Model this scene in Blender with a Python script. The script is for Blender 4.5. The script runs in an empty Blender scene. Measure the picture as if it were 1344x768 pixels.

+ + +

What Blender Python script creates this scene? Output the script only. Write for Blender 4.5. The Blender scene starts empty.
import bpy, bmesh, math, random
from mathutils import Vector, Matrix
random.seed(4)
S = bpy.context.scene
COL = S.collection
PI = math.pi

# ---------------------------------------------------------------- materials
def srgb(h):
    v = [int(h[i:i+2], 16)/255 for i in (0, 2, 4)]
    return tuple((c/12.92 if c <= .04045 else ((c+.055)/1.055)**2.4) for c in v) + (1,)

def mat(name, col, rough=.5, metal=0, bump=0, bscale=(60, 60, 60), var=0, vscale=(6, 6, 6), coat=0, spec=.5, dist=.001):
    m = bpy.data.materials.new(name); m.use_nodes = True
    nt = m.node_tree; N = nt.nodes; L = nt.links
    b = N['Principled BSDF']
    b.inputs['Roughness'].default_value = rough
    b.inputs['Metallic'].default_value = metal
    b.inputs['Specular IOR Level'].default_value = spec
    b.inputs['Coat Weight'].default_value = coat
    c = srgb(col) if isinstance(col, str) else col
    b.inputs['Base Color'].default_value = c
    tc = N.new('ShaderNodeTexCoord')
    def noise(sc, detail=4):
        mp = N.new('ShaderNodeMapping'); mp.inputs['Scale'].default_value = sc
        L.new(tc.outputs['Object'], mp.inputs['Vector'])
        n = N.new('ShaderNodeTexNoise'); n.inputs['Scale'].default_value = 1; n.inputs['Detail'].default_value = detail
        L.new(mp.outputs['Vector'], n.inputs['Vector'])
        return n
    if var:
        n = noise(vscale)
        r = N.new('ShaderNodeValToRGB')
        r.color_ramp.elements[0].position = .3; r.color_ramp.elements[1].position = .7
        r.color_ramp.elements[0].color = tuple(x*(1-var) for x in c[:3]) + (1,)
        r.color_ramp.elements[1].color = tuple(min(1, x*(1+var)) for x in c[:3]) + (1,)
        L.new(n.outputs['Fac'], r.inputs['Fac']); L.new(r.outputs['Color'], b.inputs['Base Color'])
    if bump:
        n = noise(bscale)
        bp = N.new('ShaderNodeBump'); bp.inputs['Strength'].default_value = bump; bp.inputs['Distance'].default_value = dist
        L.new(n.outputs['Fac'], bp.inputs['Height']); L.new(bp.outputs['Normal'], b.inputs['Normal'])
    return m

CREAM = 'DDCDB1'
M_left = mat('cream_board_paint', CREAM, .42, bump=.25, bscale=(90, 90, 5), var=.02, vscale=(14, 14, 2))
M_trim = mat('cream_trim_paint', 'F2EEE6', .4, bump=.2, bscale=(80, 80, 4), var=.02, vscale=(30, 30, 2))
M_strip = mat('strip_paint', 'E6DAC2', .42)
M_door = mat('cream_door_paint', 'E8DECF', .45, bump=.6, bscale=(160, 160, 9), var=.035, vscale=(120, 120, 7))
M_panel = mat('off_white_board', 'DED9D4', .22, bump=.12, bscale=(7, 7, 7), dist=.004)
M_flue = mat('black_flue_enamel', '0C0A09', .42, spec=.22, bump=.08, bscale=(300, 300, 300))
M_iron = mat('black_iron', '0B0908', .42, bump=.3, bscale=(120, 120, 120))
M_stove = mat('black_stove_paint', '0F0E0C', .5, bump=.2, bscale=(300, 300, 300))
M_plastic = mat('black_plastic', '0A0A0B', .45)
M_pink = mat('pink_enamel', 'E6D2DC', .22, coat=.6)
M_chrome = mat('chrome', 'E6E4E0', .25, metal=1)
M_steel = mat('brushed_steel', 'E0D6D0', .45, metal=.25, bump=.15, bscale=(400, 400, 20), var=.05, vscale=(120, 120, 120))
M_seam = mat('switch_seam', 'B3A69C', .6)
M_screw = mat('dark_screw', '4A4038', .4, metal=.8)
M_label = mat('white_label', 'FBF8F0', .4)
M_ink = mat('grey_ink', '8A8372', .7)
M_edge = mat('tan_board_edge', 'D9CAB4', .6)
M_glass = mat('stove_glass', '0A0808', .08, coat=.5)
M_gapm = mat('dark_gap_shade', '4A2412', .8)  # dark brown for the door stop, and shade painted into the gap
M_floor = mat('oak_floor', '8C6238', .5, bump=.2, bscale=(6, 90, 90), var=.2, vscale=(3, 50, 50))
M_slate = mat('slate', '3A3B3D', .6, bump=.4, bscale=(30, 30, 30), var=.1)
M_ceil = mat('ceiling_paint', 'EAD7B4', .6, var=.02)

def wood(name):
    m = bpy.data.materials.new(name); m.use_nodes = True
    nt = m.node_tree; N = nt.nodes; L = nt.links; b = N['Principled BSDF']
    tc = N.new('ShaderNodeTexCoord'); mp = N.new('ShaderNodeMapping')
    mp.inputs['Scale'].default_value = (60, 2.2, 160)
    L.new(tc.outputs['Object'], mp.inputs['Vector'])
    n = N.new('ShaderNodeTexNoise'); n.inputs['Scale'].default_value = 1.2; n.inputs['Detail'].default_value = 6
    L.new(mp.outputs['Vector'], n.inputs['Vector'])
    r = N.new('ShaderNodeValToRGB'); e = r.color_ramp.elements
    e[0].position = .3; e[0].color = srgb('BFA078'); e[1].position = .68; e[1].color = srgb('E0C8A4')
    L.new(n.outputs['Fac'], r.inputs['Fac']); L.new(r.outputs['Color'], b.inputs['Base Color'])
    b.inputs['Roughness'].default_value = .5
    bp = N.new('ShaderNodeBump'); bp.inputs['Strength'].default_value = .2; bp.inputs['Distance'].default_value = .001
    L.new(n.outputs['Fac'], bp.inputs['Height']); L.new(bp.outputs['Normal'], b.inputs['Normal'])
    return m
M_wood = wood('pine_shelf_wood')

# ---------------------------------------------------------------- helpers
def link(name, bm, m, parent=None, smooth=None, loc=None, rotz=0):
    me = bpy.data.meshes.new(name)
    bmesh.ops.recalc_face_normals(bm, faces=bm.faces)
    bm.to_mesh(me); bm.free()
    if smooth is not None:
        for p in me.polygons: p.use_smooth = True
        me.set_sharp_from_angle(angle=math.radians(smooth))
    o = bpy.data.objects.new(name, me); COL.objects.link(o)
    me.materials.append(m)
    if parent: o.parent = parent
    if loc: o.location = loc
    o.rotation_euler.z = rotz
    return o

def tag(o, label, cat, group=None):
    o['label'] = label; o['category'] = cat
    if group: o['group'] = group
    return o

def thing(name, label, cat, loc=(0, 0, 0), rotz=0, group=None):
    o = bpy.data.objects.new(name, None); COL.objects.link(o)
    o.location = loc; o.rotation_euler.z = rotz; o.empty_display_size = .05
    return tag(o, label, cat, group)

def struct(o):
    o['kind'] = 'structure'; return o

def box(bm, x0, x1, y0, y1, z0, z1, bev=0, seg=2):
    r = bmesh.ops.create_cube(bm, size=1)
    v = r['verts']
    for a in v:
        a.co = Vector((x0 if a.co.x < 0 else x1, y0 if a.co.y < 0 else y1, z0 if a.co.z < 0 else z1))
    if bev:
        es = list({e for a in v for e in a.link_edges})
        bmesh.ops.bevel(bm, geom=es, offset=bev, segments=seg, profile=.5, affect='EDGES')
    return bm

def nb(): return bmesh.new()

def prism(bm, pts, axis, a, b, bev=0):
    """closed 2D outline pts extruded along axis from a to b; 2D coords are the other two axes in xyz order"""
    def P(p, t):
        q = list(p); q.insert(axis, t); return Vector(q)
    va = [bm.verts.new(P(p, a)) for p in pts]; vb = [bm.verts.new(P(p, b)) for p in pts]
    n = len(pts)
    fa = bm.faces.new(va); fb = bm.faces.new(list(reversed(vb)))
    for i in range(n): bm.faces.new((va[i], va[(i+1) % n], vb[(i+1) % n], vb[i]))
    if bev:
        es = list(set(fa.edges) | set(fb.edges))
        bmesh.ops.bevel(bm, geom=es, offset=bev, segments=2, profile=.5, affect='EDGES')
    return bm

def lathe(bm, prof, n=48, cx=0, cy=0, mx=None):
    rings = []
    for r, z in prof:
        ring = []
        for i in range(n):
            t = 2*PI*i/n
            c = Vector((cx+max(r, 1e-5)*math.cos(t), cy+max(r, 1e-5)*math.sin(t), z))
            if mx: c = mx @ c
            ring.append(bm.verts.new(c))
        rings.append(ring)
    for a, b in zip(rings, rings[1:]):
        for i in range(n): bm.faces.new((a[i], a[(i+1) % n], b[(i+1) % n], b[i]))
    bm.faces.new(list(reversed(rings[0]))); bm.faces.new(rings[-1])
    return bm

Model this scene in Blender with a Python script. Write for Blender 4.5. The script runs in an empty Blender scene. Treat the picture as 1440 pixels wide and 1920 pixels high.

+ + +

* [THE PROBLEM] The lines to quote run from the one containing "What Blender Python" to the one containing "PI = math.pi". Quote them exactly, with both of those lines, and nothing else.

* [EXERCISE RESULT]
What Blender Python script creates this scene? Output the script only. Write for Blender 4.5. The Blender scene starts empty.
import bpy, bmesh, math, random
from mathutils import Vector, Matrix
random.seed(4)
S = bpy.context.scene
COL = S.collection
PI = math.pi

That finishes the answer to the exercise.